If we know what the Bible is, that it is a book written over a period of 2000 years, that it’s testimony about Lebanon is one and continuous from its beginnings to its end, and that it is the most disseminated book in the world, if we examine carefully the intensity, quality and content of this testimony – if we do all this, we shall be overcome by two strange and contradictory feelings. The first is a feeling of great joy because the great Book gives such an extraordinary testimony about this great country. The second is a feeling of deep existential shame because what Lebanon means in the Bible and what the Bible means for Lebanon, do not, alas, correspond to some aspects of reality in Lebanon.

In the gloomy tension and conflict between the joy and this shame, the responsible, sincere and understanding Lebanese spends his entire life.

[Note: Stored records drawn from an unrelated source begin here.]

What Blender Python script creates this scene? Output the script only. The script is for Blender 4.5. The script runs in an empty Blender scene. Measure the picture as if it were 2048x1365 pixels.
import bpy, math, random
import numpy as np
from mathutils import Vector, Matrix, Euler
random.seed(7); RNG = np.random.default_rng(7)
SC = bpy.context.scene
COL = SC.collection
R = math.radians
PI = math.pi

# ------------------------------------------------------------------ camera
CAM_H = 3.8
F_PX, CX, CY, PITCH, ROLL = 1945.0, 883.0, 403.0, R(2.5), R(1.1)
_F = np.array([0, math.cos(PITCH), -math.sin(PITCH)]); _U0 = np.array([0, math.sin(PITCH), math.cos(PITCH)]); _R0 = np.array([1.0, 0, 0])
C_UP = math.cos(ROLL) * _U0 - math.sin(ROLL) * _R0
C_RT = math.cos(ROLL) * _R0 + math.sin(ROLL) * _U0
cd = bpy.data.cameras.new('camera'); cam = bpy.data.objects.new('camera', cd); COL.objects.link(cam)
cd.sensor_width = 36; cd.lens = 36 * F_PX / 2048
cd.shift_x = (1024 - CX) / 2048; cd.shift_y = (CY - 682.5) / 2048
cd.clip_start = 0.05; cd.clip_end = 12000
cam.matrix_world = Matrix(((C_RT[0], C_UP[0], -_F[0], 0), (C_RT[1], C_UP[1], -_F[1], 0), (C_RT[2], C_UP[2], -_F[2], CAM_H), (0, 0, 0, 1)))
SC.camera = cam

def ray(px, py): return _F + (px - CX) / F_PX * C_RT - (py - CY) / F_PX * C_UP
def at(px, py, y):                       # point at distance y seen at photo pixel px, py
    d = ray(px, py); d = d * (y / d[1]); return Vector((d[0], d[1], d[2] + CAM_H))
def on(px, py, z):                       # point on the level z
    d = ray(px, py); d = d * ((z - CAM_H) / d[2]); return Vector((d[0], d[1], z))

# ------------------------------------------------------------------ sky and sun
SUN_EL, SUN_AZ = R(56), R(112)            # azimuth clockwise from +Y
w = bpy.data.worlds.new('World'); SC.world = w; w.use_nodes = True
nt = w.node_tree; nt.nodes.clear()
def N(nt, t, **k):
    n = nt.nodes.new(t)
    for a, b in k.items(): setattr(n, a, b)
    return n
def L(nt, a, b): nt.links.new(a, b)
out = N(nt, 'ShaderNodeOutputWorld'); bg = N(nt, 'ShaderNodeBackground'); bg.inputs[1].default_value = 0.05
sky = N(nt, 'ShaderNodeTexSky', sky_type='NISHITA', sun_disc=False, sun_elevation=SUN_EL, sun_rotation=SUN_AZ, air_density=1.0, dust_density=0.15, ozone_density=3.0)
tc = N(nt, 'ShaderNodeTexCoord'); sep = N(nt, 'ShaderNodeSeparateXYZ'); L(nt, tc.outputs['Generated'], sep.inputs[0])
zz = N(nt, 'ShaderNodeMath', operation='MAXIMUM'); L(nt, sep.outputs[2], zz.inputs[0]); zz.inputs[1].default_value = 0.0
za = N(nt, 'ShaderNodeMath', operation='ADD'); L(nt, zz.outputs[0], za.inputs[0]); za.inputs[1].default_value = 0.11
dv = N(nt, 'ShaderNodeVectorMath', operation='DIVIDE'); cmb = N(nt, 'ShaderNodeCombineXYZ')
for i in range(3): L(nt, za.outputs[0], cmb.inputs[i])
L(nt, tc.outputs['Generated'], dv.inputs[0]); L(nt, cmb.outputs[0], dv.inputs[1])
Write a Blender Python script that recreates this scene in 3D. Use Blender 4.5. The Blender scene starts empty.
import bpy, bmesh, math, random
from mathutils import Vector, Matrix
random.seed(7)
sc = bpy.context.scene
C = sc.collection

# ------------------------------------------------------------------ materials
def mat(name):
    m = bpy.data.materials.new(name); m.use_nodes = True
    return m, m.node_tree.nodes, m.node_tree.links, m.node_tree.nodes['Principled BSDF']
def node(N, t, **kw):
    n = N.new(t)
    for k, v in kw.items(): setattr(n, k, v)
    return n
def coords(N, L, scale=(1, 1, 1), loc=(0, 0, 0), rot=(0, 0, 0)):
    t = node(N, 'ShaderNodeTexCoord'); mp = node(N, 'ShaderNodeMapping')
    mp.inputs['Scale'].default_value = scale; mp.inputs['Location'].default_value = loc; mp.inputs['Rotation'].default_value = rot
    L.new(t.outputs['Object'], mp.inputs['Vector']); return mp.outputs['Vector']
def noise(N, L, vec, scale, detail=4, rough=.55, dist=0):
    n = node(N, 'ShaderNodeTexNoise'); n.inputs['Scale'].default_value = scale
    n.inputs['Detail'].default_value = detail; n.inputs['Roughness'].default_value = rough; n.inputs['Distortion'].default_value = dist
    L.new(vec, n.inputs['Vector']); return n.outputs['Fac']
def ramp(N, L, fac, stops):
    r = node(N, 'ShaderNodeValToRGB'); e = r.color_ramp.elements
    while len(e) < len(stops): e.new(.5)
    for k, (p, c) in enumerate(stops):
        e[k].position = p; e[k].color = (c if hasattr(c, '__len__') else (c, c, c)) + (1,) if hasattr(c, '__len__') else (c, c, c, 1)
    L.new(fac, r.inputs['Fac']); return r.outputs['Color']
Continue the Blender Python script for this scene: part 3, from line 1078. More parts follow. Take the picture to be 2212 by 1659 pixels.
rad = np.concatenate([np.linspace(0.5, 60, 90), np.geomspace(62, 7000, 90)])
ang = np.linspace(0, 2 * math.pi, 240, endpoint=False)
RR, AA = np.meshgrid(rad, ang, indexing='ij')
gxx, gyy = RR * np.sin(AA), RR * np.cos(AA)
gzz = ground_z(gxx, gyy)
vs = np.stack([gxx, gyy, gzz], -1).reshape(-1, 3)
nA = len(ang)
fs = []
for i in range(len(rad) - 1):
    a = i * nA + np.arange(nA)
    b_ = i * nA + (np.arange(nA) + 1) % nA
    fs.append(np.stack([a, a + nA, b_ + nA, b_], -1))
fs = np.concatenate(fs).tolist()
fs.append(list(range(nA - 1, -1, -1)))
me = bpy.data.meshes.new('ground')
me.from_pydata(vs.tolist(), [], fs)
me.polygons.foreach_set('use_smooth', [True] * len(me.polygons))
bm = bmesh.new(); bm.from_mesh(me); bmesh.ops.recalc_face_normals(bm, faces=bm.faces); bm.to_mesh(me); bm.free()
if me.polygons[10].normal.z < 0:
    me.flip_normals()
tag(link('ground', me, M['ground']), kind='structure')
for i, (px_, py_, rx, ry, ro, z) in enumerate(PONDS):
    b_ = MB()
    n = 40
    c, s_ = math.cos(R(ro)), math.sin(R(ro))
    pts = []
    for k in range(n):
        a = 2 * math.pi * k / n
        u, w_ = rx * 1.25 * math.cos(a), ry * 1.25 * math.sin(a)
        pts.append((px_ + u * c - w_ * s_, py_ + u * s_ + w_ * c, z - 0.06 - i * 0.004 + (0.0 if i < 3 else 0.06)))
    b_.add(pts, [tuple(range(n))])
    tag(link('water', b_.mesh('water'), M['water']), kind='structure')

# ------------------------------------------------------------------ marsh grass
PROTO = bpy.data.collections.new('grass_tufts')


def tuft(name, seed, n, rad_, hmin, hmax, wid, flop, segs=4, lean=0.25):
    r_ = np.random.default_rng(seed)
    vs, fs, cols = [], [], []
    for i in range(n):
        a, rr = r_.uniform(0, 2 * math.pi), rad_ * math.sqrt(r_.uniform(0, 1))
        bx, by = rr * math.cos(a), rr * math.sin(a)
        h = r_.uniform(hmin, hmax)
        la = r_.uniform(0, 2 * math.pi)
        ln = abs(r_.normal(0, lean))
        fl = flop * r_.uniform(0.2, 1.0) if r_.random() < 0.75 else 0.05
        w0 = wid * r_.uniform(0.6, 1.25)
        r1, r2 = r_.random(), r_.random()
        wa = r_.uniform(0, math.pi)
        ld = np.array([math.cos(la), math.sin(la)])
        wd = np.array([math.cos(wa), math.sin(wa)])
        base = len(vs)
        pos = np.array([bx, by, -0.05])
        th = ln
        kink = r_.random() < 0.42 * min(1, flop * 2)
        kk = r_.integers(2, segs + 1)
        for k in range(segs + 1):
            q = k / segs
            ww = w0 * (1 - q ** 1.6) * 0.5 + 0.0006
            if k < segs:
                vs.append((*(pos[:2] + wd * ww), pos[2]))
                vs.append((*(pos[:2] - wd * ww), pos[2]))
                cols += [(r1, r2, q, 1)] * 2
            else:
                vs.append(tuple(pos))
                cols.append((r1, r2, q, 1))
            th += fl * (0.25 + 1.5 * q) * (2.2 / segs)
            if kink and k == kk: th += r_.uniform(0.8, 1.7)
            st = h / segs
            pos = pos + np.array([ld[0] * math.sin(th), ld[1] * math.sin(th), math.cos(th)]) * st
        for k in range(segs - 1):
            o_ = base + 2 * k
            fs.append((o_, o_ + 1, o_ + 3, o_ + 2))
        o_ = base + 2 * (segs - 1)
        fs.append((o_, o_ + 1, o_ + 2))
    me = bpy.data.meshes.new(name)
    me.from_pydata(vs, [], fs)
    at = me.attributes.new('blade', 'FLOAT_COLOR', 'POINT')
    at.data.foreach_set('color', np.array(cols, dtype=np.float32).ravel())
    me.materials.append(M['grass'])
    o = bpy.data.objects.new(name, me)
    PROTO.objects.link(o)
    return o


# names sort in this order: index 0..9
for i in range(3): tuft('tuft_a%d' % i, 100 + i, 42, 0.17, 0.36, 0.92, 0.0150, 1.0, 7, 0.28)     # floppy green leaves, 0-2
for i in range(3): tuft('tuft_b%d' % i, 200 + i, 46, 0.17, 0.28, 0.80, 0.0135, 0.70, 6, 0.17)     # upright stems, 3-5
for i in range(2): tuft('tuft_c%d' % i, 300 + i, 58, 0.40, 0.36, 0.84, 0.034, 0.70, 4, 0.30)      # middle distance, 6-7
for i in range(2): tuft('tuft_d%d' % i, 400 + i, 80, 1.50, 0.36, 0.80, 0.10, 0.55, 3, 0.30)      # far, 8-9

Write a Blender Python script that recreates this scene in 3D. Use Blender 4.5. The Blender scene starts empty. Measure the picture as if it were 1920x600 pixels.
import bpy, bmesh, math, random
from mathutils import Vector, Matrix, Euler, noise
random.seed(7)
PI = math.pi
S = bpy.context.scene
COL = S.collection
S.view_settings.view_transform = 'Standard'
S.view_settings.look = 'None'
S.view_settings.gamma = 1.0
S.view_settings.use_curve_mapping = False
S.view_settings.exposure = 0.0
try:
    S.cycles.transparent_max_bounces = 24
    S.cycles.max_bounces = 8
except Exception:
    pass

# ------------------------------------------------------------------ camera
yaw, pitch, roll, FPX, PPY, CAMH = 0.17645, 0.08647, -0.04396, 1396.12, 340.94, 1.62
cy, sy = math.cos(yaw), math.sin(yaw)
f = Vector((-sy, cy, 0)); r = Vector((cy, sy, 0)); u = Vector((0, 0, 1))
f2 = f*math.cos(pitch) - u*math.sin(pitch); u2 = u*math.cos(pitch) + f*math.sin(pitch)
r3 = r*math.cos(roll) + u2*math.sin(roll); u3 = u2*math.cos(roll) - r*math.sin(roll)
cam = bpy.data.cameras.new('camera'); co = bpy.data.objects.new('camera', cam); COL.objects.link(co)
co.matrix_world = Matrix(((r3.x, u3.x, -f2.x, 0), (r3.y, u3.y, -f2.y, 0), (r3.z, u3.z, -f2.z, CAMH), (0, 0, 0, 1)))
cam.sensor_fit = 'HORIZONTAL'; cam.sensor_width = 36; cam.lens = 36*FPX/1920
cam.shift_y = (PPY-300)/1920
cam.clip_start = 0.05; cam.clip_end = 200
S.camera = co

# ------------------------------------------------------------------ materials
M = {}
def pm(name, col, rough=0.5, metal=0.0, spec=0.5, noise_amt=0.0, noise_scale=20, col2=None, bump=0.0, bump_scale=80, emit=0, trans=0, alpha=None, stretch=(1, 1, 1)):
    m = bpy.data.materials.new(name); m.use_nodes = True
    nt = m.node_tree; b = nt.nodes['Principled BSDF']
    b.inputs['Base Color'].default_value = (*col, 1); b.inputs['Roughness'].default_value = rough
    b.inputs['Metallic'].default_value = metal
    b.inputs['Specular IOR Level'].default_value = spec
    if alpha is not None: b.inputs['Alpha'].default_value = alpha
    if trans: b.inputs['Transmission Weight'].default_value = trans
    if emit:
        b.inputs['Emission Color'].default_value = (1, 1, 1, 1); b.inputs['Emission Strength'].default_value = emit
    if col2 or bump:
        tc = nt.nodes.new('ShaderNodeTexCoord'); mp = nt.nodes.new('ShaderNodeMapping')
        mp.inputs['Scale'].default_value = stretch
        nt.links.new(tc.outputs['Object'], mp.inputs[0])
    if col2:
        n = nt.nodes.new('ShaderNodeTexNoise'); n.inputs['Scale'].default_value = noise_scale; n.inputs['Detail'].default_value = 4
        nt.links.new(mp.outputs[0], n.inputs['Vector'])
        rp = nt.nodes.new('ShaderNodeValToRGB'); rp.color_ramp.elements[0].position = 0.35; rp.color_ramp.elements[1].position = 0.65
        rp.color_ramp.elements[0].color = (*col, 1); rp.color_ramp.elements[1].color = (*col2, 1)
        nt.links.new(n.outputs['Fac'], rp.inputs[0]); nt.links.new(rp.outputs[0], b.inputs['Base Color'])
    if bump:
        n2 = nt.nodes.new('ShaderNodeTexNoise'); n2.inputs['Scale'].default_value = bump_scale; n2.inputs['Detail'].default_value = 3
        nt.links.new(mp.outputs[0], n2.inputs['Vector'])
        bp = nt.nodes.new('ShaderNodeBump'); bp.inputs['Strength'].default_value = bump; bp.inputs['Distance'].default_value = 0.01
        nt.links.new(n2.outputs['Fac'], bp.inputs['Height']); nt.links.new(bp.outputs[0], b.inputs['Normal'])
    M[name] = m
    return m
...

No doubt the eternal is ancient, and we decided at the beginning not to indulge in the ancient past but to look up to the future ahead. Yet, the future is not created out of nothing, it is drawn by the eternal. The Bible occupies a special place among the books of eternity, and so its testimony shall abide forever, and with it shall remain the picture it draws of Lebanon. In other words, anyone who reads the Bible – from now until eternity – will meditate on the Bible’s eternal portrayal of Lebanon. In Lebanon, we live in the shadow of what eternity has written fro us, what it expects of us, and what will not leave us until we become it in reality. Eternity, therefore, is not neutral in relation to us, and we are not located outside its judgement. Eternity has favored us with a unique care. Our joy in such care is only matched by our sense of its heavy burned on our shoulders. But God charges not a soul except with what is within its power.